John Calvin Commentary
"not at all [meaning] with the fornicators of this world, or with the covetous and extortioners, or with idolaters; for then must ye needs go out of the world:" — 1 Corinthians 5:10 (ASV)
Since you would have required. Interpreters especially disagree about this clause. For some say, “You must leave Greece sooner.” Ambrose, on the other hand, says, “You must rather die.” Erasmus interprets it as an optative, as if Paul said, “If only it were permissible for you to leave the world altogether; but since you cannot do this, you must at least leave the society of those who falsely claim the name of Christians and, in the meantime, exhibit the worst example in their lives.” Chrysostom’s interpretation seems more likely to be true.
According to him, the meaning is this: “When I command you to shun fornicators, I do not mean all such people; otherwise you would need to search for another world, for we must live among thorns as long as we live on earth. I only require this: that you do not associate with fornicators who wish to be regarded as brothers, lest by your tolerance you seem to approve of their wickedness.” Thus the term world here must be understood to mean the present life, as in John 17:15.
I pray not, Father, that thou shouldest take them out of the world, but that thou shouldest deliver them from the evil.
Against this interpretation, an objection might be raised with the question: “Since Paul said this at a time when Christians were still mixed with pagans and dispersed among them, what should be done now, when all have nominally committed themselves to Christ? For even today we must leave the world if we want to avoid the company of the wicked, and there are no outsiders when all take Christ’s name upon themselves and are consecrated to Him by baptism.”
If anyone is inclined to follow Chrysostom, they will find no difficulty in replying to this effect: that Paul here assumed what was true—that where the power of excommunication exists, there is an easy remedy for separating the good from the bad, if churches do their duty.
Regarding outsiders, the Christians at Corinth had no jurisdiction, and they could not restrain their immoral lifestyle. Therefore, they would have had to leave the world if they wanted to avoid the company of the wicked, whose vices they could not correct.
For my part, since I am unwilling to adopt interpretations that require twisting the words to make them fit, I prefer an interpretation different from all these. This involves taking the word rendered to go out as meaning to be separated, and the term world as meaning the pollutions of the world: “What need do you have of an instruction regarding the children of this world (Luke 16:8)? For having once for all renounced the world, it is fitting for you to keep separate from their society, for the whole world lieth in the wicked one” (1 John 5:19).

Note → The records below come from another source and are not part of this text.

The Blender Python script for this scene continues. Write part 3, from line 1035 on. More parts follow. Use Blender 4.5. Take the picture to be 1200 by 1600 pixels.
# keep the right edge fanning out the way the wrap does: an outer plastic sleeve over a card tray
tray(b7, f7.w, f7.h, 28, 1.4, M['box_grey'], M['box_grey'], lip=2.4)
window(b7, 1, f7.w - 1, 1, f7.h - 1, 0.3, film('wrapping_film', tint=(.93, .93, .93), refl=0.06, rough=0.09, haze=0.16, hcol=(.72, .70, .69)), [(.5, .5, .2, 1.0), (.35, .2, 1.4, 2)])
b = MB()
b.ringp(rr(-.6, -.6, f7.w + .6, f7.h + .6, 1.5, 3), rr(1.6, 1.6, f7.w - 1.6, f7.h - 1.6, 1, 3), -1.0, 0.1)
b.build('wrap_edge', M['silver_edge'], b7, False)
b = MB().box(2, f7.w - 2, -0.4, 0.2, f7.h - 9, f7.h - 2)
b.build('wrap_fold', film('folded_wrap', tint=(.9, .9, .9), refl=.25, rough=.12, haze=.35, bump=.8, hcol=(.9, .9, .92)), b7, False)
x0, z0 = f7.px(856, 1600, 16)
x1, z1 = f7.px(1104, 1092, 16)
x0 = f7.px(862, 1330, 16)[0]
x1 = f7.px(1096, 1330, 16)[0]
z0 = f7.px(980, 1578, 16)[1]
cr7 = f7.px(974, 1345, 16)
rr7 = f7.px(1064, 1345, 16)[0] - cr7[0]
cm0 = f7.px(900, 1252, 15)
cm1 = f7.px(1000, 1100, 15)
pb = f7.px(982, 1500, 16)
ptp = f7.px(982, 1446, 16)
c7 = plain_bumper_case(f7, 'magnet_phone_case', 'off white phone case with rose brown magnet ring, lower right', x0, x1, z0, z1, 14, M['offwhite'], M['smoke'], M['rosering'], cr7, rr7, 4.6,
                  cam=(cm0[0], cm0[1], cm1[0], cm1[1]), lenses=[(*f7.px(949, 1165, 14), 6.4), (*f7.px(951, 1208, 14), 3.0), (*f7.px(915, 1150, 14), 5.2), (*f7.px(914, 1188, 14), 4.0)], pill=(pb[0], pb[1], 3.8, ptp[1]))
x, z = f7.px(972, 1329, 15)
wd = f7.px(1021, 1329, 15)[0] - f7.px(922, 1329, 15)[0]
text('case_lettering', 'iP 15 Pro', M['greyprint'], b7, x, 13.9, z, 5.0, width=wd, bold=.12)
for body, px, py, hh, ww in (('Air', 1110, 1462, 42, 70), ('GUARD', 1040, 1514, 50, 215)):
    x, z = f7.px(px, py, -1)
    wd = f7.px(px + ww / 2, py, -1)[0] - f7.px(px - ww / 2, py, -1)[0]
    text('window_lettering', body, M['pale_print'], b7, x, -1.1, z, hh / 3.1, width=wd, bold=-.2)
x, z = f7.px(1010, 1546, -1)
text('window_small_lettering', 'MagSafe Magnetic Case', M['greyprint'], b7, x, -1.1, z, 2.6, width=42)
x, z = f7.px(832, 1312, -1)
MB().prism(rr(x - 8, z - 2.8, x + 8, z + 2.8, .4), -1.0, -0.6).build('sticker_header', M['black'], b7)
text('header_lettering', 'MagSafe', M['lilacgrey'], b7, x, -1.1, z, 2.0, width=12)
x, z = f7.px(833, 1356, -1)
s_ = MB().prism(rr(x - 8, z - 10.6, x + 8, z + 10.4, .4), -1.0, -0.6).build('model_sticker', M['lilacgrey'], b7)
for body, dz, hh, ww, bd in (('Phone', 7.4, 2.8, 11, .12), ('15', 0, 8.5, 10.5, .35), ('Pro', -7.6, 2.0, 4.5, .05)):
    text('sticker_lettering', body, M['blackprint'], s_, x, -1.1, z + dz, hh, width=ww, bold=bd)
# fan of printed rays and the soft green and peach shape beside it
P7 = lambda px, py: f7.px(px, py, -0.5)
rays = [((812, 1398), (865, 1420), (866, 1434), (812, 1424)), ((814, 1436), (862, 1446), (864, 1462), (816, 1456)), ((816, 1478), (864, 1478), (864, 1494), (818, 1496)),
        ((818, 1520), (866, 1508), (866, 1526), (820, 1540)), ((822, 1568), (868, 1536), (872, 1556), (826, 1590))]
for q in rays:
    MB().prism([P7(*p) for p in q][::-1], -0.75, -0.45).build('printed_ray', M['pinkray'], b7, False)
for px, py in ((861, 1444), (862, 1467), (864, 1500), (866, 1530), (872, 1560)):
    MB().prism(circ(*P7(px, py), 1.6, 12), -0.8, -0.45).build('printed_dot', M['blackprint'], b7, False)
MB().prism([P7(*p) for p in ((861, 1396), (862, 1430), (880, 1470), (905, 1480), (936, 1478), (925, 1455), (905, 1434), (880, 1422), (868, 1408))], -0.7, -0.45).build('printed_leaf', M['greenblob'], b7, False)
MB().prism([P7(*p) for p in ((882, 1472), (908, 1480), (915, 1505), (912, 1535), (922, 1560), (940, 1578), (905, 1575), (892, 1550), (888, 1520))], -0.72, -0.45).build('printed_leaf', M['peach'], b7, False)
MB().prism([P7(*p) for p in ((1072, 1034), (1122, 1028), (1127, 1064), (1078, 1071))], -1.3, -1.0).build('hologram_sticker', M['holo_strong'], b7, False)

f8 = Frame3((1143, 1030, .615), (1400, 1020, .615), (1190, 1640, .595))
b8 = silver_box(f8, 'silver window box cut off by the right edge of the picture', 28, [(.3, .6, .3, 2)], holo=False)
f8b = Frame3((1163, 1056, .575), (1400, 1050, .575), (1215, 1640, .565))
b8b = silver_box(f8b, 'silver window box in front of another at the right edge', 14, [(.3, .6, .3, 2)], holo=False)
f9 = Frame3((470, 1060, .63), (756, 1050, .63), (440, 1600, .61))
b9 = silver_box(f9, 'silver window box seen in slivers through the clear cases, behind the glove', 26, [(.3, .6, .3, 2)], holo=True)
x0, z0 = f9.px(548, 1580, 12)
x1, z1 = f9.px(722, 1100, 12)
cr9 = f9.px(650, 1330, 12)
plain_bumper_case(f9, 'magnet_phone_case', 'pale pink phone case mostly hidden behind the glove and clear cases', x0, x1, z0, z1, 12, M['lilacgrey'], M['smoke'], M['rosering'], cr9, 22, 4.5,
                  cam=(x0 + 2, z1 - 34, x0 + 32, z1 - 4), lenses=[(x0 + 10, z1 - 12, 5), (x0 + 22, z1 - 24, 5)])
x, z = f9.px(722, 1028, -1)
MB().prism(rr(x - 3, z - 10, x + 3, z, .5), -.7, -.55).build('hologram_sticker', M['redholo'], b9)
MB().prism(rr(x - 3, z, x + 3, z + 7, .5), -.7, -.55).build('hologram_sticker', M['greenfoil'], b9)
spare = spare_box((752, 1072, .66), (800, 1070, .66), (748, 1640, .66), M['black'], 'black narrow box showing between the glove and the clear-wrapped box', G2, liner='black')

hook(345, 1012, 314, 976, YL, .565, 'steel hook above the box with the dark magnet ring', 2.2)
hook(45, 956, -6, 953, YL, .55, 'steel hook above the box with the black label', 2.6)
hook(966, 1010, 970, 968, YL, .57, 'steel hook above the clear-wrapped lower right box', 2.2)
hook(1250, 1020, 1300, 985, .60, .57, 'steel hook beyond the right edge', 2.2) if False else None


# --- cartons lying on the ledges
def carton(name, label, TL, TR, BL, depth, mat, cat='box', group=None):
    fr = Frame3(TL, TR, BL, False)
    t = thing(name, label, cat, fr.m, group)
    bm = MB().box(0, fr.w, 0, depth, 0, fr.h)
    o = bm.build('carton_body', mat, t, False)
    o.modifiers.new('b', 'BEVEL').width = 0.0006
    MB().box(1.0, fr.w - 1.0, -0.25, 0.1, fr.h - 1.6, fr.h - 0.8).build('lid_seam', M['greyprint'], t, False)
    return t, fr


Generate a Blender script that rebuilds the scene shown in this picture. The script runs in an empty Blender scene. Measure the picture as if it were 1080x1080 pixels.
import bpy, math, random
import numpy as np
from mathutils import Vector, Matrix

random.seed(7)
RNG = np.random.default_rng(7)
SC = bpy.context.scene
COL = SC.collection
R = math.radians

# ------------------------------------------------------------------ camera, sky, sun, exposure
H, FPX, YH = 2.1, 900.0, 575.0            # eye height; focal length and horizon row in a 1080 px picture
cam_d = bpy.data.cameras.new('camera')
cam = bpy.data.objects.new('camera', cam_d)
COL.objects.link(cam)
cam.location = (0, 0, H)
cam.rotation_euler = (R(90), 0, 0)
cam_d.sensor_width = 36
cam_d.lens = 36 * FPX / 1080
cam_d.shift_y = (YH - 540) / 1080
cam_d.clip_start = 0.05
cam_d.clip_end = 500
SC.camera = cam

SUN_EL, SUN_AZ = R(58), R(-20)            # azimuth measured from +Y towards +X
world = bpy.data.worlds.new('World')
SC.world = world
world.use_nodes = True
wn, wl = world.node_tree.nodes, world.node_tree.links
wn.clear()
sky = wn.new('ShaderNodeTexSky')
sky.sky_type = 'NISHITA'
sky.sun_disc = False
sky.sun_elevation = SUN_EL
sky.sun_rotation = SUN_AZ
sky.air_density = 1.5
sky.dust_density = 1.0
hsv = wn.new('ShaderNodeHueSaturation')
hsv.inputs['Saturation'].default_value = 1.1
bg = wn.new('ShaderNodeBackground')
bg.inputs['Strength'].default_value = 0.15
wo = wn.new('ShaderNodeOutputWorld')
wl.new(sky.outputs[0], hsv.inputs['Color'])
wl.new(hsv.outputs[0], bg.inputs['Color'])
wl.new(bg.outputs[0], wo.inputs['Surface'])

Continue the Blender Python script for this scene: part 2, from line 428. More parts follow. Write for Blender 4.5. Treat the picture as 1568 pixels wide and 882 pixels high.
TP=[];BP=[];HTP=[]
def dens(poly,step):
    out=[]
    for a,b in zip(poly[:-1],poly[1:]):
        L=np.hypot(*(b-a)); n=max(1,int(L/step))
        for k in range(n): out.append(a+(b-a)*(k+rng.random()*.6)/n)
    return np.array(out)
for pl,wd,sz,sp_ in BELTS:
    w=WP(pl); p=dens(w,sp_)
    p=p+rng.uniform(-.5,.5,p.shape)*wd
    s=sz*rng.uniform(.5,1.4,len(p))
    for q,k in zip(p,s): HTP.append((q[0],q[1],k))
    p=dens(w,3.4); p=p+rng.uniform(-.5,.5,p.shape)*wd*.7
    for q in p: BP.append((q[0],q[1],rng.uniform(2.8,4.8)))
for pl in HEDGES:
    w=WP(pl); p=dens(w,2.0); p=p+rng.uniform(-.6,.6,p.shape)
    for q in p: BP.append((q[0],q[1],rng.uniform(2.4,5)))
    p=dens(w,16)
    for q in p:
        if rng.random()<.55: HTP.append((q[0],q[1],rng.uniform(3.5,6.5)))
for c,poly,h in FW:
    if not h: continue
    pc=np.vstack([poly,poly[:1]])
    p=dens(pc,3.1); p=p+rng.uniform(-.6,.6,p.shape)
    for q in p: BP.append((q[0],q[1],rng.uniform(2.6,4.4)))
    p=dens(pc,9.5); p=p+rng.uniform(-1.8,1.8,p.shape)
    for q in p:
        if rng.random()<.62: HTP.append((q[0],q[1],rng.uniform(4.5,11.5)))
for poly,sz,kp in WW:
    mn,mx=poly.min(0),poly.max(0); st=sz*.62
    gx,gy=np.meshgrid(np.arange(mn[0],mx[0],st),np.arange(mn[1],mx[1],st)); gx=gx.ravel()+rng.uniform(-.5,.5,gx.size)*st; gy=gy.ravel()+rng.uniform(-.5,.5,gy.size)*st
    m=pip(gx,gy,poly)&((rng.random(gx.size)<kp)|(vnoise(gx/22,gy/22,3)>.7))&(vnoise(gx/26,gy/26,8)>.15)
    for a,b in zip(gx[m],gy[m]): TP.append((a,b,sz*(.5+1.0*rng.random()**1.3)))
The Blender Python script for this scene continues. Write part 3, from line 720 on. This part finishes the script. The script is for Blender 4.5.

If anyone is not satisfied with this interpretation, here is another probable one: “I do not write to you in general terms that you should shun the society of the fornicators of this world, though that you should do, without any admonition from me.” I prefer the former, however. I am not its first originator, but while it has been proposed previously by others, I believe I have adapted it more fully to Paul’s line of argument.
There is, then, a sort of intentional omission when he says that he makes no mention of those that are without, since the Corinthians should already be separated from them, so that they may know that even among themselves they needed to maintain this discipline of avoiding the wicked.